Si configura il delitto di atti persecutori anche quando le condotte reiterate di molestia o minaccia avvengano in un ristretto arco temporale, come quello di una sola giornata. E’ quanto emerge dalla sentenza della Quinta Sezione Penale della Corte di Cassazione del 31 marzo 2017, n. 16205.
Il caso vedeva un uomo essere accusato di stalking nei confronti di una donna, per essersi appostato sotto l’abitazione di quest’ultima, avere scritto sulla sua vettura e sul suo portone di casa delle frasi a contenuto sessuale, il tutto nell’arco temporale di due mesi.

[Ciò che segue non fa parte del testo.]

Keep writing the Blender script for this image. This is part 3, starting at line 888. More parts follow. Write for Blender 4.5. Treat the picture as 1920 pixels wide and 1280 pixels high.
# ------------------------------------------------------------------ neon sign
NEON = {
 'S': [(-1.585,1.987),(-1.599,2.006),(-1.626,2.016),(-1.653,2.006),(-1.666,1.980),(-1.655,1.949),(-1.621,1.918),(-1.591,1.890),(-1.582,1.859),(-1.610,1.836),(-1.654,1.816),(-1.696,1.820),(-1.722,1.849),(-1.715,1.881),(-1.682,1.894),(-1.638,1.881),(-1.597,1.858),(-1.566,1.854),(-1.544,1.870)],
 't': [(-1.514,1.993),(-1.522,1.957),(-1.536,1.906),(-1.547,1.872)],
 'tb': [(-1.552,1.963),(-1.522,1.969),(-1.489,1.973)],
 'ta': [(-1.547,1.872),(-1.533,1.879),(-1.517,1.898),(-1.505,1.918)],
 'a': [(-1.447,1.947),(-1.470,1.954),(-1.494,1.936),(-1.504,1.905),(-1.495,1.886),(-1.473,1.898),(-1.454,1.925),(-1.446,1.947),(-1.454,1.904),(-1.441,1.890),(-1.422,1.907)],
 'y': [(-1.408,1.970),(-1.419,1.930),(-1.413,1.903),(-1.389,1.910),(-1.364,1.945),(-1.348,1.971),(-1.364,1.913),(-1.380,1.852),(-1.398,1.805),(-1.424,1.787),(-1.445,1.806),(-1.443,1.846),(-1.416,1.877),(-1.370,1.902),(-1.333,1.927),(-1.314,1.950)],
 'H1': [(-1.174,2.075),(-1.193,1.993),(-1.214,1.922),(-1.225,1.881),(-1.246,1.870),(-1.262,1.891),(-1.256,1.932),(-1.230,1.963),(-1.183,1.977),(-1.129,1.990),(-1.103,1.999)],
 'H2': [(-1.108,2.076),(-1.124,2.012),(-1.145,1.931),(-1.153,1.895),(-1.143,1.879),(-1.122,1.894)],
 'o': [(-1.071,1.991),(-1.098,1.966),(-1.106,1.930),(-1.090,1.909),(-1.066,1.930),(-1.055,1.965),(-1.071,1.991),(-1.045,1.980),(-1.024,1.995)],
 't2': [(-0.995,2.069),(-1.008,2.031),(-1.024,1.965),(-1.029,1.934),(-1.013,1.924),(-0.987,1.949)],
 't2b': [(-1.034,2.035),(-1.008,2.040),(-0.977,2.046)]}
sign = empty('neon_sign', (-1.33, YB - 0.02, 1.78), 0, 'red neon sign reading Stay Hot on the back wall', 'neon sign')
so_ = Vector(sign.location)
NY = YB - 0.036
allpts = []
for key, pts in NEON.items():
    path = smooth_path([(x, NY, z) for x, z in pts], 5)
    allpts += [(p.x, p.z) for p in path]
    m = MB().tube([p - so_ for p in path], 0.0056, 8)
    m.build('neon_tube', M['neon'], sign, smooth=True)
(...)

Secondo i giudici di prime cure, dato il ristretto arco temporale nel quale erano stati commessi gli atti persecutori, non era possibile individuare con certezza lo stato di ansia, elemento essenziale per la sussistenza dello stalking.
Ricordano gli ermellini che, secondo consolidata giurisprudenza, ai fini della configurabilità del reato di atti persecutori, è sufficiente anche il realizzarsi di uno solo degli eventi alternativamente previsti dall’art. 612-bis, ultimo comma, c.p., ovvero il perdurante e grave stato di ansia o di paura o il fondato timore per l’incolumità propria (Cass. pen., Sez. V, 24 settembre 2015, n. 43085).

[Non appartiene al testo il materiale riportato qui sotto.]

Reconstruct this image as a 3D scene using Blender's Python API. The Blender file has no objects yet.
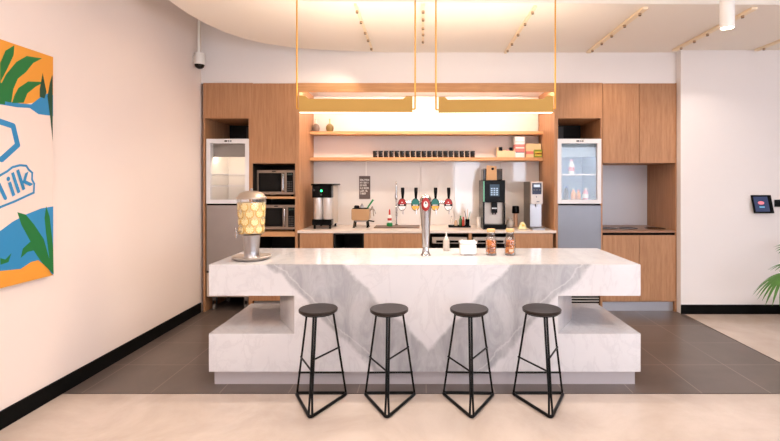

Lo stalking è, altresì, configurabile quando le condotte persecutorie siano reiterate in un arco di tempo molto ristretto, a condizione che si tratti di atti autonomi e che la reiterazione di questi, pur concentrata in un brevissimo arco temporale, come una sola giornata, sia la causa effettiva di uno degli eventi considerati dalla norma incriminatrice (Cass. pen., Sez. V, 13 giugno 2016, n. 38306).
Nella fattispecie, addirittura, le condotte persecutorie si erano protratte per una ventina di giorni, causando nella vittima sia lo stato d’ansia che il mutamento delle proprie abitudini di vita.